I disagree proski :) If you turn down an invite you can hardly complain if things didn't go
your way. How can they have known beforehand that they would have little or no influence? The
areas of deficiencies they site I'm sure would have been tweaked had they been involved, if
not then yell about it during the wrangling process and maybe then you'll have my sympathy.
Time should not be an issue as collaborating on open standards is an inevitable part of a
project like Abiword I'd imagine. I  think the finance thing is a red herring.

AbiWord team interview (Red Hat Magazine)

Posted May 12, 2008 21:27 UTC (Mon) by Tet (subscriber, #5433) [Link]

How can they have known beforehand that they would have little or no influence?

Thus speaks the voice of someone that has never tried participating in a standards process where big corporate interests are involved. I'm not saying they wouldn't have benefited from having someone representing their interests on the committee. But given limited resources, it is almost certain that their time was better spent on hacking Abiword than on getting bogged down in standardization politics.

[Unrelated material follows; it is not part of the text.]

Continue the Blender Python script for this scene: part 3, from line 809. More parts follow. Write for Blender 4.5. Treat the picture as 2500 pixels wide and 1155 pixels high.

AbiWord team interview (Red Hat Magazine)

Posted May 12, 2008 8:53 UTC (Mon) by tialaramex (subscriber, #21167) [Link]

As I've detailed before, what you actually commit to with any of these "open" formats is
recreating the internals of the program that "set the standard", in this case OpenOffice.org.
If their borders get 4 pixels bigger when the font is over 20 points then it doesn't matter
that the "standard" is silent about border thickness, that's what you've got to implement to
load their documents.

In the event that you allow other people to come forward and add things to the "standard" as
well you end up with a standard that no-one implements. That worked out really well for HTML 4
and CSS right ? Just a decade later we've got three half-working implementations which overlap
on maybe 90% of features and it's finally starting to be usable... except the 800lb gorilla
doesn't implement them properly so you still can't use most of it. HTML 4 and CSS is a /walk
in the park/ compared to a usefully complete word processor or spreadsheet document format.

To be compelling, ODF needed to take large, real world documents, and create several programs
which, without code-sharing displayed those documents the same way, and got the same results
from arbitrary changes to those documents.  That was never even /attempted/ let alone
successfully tried.

AbiWord team interview (Red Hat Magazine)

Posted May 12, 2008 10:54 UTC (Mon) by renox (guest, #23785) [Link]

[[As I've detailed before, what you actually commit to with any of these "open" formats is
recreating the internals of the program that "set the standard"]]

Apparently KOffice developers disagree with you, I (barely) remember an interview but they
said that when they find that OOo doesn't respect the ODF standard they simply file a bug
against OOo..
We're not talking working with Microsoft here!